Development and research of holographic optical elements in Azo-polymers

Jeļena Miķelsone (ISSP UL Laboratory of Optical Recording), scientific workshop of Master’s Program course B “Topical Material and Solid State Physics Problems” of ISSP UL Doctoral School “Functional Materials and Nanotechnologies”, October 26, at 13:00, ISSP UL, Ķengaraga street 8, 2nd floor hall.

Diffractive optical elements (DOE) are used in telecommunication technologies, monochromators, electro-optical devices, various filters, art, security systems, etc., so DOE development is important for many fields. Within the framework of the work, various optical recording materials for direct holographic recording were studied. The advantage of grids acquired during the study is that they are made from relatively inexpensive materials, including materials that are easy to synthesize and do not require further purification. Work was done to improve the photosensitivity of the material and to enhance the surface relief after the holographic recording, which reduces the amount of energy required for recording.
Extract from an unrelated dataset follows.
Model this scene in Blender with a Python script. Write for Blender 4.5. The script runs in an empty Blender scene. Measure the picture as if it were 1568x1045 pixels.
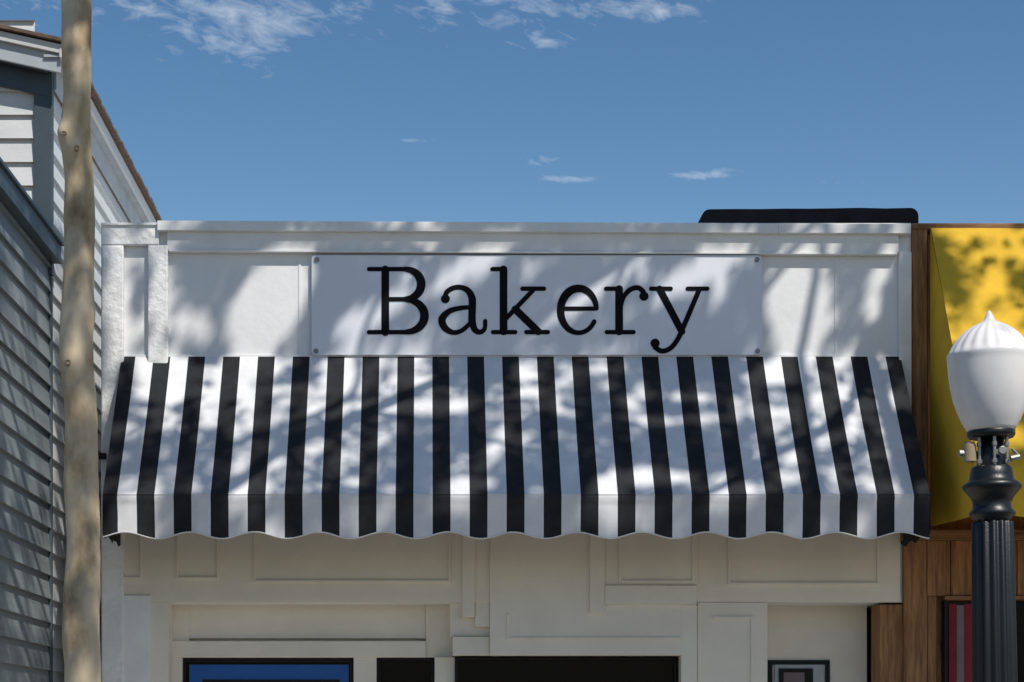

Various functional polymers, where light sensitive azo compound is covalently bonded to the polymer matrix, various low molecular weight organic glasses, as well as azo-compound-polymer matrix compound or host-guest system, were studied. Effect of different recording parameters on surface relief grid formation, its mechanism explained. An indirect method for determining the direction of mass movement in a surface relief grid, which does not require any additional equipment or installations, was presented. The work details the effective deletion of surface relief grids, which opens up a reversible grid recording. The promotion work describes the surface relief formation mechanism.

Thesis to be defended:

  1. Main condition for surface relief grid formation is presence of photo-induced  birefringence in the material
  2. Direction of mass movement can be determined indirectly by using diffraction efficiency curves
  3. In compounds where the photosensitive component is chemically bound to the matrix, the highest sensitivity is obtained.